Problem requirements:
Determine how many lines in the data below contain "Python" and write only that number.

The input:
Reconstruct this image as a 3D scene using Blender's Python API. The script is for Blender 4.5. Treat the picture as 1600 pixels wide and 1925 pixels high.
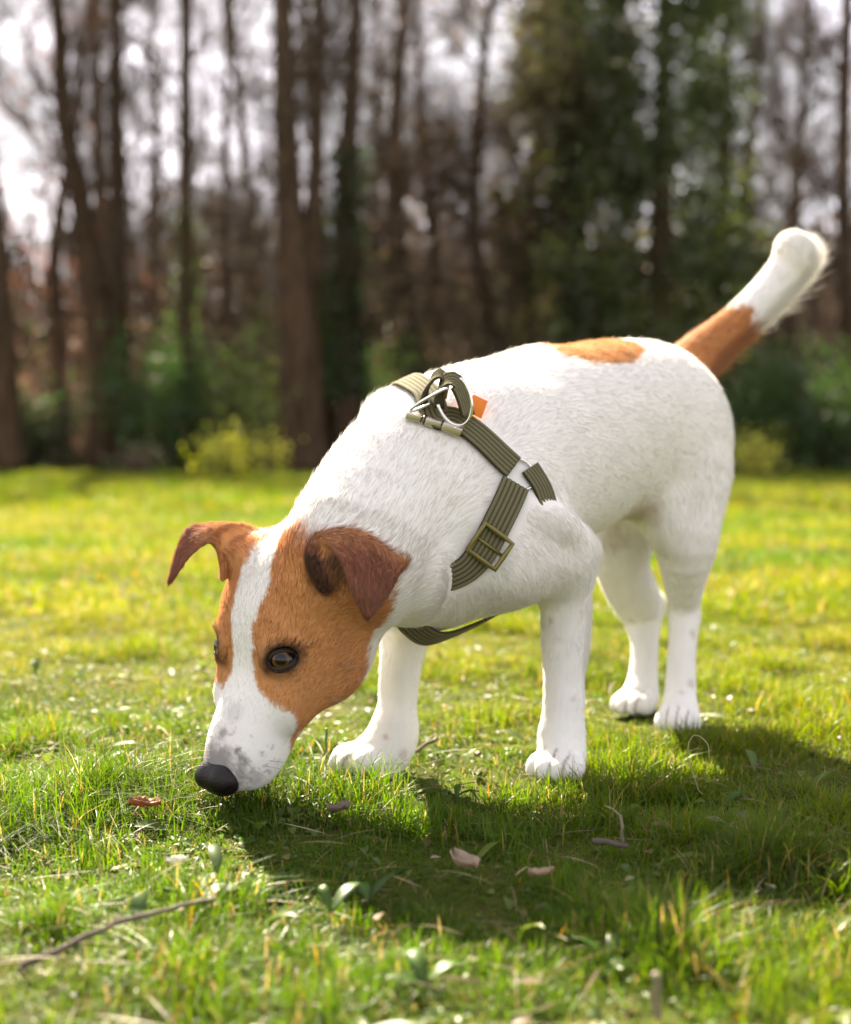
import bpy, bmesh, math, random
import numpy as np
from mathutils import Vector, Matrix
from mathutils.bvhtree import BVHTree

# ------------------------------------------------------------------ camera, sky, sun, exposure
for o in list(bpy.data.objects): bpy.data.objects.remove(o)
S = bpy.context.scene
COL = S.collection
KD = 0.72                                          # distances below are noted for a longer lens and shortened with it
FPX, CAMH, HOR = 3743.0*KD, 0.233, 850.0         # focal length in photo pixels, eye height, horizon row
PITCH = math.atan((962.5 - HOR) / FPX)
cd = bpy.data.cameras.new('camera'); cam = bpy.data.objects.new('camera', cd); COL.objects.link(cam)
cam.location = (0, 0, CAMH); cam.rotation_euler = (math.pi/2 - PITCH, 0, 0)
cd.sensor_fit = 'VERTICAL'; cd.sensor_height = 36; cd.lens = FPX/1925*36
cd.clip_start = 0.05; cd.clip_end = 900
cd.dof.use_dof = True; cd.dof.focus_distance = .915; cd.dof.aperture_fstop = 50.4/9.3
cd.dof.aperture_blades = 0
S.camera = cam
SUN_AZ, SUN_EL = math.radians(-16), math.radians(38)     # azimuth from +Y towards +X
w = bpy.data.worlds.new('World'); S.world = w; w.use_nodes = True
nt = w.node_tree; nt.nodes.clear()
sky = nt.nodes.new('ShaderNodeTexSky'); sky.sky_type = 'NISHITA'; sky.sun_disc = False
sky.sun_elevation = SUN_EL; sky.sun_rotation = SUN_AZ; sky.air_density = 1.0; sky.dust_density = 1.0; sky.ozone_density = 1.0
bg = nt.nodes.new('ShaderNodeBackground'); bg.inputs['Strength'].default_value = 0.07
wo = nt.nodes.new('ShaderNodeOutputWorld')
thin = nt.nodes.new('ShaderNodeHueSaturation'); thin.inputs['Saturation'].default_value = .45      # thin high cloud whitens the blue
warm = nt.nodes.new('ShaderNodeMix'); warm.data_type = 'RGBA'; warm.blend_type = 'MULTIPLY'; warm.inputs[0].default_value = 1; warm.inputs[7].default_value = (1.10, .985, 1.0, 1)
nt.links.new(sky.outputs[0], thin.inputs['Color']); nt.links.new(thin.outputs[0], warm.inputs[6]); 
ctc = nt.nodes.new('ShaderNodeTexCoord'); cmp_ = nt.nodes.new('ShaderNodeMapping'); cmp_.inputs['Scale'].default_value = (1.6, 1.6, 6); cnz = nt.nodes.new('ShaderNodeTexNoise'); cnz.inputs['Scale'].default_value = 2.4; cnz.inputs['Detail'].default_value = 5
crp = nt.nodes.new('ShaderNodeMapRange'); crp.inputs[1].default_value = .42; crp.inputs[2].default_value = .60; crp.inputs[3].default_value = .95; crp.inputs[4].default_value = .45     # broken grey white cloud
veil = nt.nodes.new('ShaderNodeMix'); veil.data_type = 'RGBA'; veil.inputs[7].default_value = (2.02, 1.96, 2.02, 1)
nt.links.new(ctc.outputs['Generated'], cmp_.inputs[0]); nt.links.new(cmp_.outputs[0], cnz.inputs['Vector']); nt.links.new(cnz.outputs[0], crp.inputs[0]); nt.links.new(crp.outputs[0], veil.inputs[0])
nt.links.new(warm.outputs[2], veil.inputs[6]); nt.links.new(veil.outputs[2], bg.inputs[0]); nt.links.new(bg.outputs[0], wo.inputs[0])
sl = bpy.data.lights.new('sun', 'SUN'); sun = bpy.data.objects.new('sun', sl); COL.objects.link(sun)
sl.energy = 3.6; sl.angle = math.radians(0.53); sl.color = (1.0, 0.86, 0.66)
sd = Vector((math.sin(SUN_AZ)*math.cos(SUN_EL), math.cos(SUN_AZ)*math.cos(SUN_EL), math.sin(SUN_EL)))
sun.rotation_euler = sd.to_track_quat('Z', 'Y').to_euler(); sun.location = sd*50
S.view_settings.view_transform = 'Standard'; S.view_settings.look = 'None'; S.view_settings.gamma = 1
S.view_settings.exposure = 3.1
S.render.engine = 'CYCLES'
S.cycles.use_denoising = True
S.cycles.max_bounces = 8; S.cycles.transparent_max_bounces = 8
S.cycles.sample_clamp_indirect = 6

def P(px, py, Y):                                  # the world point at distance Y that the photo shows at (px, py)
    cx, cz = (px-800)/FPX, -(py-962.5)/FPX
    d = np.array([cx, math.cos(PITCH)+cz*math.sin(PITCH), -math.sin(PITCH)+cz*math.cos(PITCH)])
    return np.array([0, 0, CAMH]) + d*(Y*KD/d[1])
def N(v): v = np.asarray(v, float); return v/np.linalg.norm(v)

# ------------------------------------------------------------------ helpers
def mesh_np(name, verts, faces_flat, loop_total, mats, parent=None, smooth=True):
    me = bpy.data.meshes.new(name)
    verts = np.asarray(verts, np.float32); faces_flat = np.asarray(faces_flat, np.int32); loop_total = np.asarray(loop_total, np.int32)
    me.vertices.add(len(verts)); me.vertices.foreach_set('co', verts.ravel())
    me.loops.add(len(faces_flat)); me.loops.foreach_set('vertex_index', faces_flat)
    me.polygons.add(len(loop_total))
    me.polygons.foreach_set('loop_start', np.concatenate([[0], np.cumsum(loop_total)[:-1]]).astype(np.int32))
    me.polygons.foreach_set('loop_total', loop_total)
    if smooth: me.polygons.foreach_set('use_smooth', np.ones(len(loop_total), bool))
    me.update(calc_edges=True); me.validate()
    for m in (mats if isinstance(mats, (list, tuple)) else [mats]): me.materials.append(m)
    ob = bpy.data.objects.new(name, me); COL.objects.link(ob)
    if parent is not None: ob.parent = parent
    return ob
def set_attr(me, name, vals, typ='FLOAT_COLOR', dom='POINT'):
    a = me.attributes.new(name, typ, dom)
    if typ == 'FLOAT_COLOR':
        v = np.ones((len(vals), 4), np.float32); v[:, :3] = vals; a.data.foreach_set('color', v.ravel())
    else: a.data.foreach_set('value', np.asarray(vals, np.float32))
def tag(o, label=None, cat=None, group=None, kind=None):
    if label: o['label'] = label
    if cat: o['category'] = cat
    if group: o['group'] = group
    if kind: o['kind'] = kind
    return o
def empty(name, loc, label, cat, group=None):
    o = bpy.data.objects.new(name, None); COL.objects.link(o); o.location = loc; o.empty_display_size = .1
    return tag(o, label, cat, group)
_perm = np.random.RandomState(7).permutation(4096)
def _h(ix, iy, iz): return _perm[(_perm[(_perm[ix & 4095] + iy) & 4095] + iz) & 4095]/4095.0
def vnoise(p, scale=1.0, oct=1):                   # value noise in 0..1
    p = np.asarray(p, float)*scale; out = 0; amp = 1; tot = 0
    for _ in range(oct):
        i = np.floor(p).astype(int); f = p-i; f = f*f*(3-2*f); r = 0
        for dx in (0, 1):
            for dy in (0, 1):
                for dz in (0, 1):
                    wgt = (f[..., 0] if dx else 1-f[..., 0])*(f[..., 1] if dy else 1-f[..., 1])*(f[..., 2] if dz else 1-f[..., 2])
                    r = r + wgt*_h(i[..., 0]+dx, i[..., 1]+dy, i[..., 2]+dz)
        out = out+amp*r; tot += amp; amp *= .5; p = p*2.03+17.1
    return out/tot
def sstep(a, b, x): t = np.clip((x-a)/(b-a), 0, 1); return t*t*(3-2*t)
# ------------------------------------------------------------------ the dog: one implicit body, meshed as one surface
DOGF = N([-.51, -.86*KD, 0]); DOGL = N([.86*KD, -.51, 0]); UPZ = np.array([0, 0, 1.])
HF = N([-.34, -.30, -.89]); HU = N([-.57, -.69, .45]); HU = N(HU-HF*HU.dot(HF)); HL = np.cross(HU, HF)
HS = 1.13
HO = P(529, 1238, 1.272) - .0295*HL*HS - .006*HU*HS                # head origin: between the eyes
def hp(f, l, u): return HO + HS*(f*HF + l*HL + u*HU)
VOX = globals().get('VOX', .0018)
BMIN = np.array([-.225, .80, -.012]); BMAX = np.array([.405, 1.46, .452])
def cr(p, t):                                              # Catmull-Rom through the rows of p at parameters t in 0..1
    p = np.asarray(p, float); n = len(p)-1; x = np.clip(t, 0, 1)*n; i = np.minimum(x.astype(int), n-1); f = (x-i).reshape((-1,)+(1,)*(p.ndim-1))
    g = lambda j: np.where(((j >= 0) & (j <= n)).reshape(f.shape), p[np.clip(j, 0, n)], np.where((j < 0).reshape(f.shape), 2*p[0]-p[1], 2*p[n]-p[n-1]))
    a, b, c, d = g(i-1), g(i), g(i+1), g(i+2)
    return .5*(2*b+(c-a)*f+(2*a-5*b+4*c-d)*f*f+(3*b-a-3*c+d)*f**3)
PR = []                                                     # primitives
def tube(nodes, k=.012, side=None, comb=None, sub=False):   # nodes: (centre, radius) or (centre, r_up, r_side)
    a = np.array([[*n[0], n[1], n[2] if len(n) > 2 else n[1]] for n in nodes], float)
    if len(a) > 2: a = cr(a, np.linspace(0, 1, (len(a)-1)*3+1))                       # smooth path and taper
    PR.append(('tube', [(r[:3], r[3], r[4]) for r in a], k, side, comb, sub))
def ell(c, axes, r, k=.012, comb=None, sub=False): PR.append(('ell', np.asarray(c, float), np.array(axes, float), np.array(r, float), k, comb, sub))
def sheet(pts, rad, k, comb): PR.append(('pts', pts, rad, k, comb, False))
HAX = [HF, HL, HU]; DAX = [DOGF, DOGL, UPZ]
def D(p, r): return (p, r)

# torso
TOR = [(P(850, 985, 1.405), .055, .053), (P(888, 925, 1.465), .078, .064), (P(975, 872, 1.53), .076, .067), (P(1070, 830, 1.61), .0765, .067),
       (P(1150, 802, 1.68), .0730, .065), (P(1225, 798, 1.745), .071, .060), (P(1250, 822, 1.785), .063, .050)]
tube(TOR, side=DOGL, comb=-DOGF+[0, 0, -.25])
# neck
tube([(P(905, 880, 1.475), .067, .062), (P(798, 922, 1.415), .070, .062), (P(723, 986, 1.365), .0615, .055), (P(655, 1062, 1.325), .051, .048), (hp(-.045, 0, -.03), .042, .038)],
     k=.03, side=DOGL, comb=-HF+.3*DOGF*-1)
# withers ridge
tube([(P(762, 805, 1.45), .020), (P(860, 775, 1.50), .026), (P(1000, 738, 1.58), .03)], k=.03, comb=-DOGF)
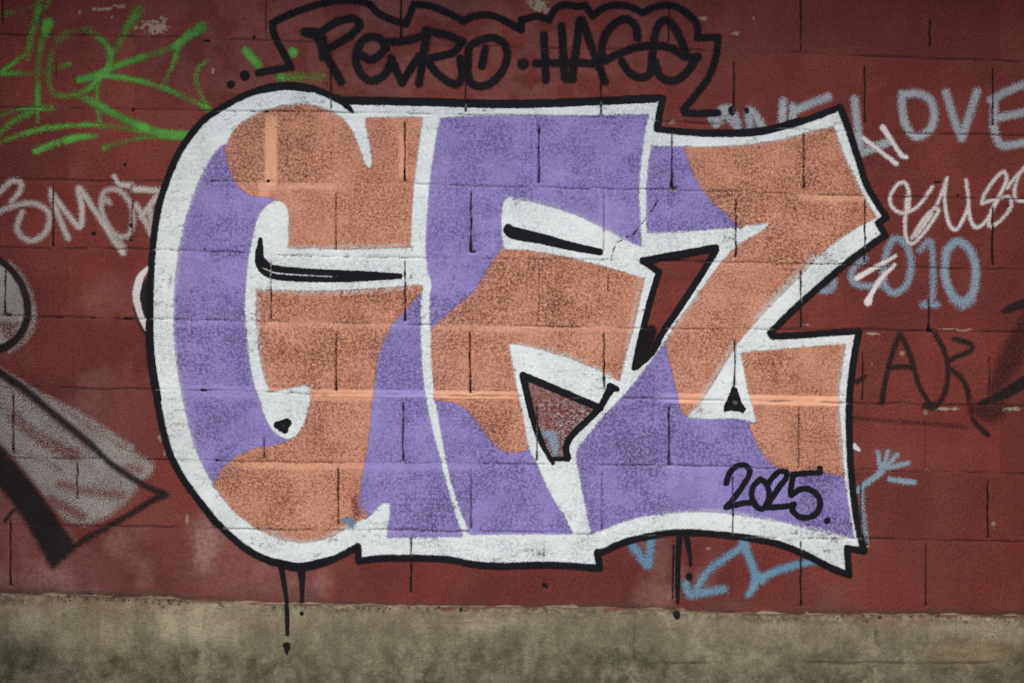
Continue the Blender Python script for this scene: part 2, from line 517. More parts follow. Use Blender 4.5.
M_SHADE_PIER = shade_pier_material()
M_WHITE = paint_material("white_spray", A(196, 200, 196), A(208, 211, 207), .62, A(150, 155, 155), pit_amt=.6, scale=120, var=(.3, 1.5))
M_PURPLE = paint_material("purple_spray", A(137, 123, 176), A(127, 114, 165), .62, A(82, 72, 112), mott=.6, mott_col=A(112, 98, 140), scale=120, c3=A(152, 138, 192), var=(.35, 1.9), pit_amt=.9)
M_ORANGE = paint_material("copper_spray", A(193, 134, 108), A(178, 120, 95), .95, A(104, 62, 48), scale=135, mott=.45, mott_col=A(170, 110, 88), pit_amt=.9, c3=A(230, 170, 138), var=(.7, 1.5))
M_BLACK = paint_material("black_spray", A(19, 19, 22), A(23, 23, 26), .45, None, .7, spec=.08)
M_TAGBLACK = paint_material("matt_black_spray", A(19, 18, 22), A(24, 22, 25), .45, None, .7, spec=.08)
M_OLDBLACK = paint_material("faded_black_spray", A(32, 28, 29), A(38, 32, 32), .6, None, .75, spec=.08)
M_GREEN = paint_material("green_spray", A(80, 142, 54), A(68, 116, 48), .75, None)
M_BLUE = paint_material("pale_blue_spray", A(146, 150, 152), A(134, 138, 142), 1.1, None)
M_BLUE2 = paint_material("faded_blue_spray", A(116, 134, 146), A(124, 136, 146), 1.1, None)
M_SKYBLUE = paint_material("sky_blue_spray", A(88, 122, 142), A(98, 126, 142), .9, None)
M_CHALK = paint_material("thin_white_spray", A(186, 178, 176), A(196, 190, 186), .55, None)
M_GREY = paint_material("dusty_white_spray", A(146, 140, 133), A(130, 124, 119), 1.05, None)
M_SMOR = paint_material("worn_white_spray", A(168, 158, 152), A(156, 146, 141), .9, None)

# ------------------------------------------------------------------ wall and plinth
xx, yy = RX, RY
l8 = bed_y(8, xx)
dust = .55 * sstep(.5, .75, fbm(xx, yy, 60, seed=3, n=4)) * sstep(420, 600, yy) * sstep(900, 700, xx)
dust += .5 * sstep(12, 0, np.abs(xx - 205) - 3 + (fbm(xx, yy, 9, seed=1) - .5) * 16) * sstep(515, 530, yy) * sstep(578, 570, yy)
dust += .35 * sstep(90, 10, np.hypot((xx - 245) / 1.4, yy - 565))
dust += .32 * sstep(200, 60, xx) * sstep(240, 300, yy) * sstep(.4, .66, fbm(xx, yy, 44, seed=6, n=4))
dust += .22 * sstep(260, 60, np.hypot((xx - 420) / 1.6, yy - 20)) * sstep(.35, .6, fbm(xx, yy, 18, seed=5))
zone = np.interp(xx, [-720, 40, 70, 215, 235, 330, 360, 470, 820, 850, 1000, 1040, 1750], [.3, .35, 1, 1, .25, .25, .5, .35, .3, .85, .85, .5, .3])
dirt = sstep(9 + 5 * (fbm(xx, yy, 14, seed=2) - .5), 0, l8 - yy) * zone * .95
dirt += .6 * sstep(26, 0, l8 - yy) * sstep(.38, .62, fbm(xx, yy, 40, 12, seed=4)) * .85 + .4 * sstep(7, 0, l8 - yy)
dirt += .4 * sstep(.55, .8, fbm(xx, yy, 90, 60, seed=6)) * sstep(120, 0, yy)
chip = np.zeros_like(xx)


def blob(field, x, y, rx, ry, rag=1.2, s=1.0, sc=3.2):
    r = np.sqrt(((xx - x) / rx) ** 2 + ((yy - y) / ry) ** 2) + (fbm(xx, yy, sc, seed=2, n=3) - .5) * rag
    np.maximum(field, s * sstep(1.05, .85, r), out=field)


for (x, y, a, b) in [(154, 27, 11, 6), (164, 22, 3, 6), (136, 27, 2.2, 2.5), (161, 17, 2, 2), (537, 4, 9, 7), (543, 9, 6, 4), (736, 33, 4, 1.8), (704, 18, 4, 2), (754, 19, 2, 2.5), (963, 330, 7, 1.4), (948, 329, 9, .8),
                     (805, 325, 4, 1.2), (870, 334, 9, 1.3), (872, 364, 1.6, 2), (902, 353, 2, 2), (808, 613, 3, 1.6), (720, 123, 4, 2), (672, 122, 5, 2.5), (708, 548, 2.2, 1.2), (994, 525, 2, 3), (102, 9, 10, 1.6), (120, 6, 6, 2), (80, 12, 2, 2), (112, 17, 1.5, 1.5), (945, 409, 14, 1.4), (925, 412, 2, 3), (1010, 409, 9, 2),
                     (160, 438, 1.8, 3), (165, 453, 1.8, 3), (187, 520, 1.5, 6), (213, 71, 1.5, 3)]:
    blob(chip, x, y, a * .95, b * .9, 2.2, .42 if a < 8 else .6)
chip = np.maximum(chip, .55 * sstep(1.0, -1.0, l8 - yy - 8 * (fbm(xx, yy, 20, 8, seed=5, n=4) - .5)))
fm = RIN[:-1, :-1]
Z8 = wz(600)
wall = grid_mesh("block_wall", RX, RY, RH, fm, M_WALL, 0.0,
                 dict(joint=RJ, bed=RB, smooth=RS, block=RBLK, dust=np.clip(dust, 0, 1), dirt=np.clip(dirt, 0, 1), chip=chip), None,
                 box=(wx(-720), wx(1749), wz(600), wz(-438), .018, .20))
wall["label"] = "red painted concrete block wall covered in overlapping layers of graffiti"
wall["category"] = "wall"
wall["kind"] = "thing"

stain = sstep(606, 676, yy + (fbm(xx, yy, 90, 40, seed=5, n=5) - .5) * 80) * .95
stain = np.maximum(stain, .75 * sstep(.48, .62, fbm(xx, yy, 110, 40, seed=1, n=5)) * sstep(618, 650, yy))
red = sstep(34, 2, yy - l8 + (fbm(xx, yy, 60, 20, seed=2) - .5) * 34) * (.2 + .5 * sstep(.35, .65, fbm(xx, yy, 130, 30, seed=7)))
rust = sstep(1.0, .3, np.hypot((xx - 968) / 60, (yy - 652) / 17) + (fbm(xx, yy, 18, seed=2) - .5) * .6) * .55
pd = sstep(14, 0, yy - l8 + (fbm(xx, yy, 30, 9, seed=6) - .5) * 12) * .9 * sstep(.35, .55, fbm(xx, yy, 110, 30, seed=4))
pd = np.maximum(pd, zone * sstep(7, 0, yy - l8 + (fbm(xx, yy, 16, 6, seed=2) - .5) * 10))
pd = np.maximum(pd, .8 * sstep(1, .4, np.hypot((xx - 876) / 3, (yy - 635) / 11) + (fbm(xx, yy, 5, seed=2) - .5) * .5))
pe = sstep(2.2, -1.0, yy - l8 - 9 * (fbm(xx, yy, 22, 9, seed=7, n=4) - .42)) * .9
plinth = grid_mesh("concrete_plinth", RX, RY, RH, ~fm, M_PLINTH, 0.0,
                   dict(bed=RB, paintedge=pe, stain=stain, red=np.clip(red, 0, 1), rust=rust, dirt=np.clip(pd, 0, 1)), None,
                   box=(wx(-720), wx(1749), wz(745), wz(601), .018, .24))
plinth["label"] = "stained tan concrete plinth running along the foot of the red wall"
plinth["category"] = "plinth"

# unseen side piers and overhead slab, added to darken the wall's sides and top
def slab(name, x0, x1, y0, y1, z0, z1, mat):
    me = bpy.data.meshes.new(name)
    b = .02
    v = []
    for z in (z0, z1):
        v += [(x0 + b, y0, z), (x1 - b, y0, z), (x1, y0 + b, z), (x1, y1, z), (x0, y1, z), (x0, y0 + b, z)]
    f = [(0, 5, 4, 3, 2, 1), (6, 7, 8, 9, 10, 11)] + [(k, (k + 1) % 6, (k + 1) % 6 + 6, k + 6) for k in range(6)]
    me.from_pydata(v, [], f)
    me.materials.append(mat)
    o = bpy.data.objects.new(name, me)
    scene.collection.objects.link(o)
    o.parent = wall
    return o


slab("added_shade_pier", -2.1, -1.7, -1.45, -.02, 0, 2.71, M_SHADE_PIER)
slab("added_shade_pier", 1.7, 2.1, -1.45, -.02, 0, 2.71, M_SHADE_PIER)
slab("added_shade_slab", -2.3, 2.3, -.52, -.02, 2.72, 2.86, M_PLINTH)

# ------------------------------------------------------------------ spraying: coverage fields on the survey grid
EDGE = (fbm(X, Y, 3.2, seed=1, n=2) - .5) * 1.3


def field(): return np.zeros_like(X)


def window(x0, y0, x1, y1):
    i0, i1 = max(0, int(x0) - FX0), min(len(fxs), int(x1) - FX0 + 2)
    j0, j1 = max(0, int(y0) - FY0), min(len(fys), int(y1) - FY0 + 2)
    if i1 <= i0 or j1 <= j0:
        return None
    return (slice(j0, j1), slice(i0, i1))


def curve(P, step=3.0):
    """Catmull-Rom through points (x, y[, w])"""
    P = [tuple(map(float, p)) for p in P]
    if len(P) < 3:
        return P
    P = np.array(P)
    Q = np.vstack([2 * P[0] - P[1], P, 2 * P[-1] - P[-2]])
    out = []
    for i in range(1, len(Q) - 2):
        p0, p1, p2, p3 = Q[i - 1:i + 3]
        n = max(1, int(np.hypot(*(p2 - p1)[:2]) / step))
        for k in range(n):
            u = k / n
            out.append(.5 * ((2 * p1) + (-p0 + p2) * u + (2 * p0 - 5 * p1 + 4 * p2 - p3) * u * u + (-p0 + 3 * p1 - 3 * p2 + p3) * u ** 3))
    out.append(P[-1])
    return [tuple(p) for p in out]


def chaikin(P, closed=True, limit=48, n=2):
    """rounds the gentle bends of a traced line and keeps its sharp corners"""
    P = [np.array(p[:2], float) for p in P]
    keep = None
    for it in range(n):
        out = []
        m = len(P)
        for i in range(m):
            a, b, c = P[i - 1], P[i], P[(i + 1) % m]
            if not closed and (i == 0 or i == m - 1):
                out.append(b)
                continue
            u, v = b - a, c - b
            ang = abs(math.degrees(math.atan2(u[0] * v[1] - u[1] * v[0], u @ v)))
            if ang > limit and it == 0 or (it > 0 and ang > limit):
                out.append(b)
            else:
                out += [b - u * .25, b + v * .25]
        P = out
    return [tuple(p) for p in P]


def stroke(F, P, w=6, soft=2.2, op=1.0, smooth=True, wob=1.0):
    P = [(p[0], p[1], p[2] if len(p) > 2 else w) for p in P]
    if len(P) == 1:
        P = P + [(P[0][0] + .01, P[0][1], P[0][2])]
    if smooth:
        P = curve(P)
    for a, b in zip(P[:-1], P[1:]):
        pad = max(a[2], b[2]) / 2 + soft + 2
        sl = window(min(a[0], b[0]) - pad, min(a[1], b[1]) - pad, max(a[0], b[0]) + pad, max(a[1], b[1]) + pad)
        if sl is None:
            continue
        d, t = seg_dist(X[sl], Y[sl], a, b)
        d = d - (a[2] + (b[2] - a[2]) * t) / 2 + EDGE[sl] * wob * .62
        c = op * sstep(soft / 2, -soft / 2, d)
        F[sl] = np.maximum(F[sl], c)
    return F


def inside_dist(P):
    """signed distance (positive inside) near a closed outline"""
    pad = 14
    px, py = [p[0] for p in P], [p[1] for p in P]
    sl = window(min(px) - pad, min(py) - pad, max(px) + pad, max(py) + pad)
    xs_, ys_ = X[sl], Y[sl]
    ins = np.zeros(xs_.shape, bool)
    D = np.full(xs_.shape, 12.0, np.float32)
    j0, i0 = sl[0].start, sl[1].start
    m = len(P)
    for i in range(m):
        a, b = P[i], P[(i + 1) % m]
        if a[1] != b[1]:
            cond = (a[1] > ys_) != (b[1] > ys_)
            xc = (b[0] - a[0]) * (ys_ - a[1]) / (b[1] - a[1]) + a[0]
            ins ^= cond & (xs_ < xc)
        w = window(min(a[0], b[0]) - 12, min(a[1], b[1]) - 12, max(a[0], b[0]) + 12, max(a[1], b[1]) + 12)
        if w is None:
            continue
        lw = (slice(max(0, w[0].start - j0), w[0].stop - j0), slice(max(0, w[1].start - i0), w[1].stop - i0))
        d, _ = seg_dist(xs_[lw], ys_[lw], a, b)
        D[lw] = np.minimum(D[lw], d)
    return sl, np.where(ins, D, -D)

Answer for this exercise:
2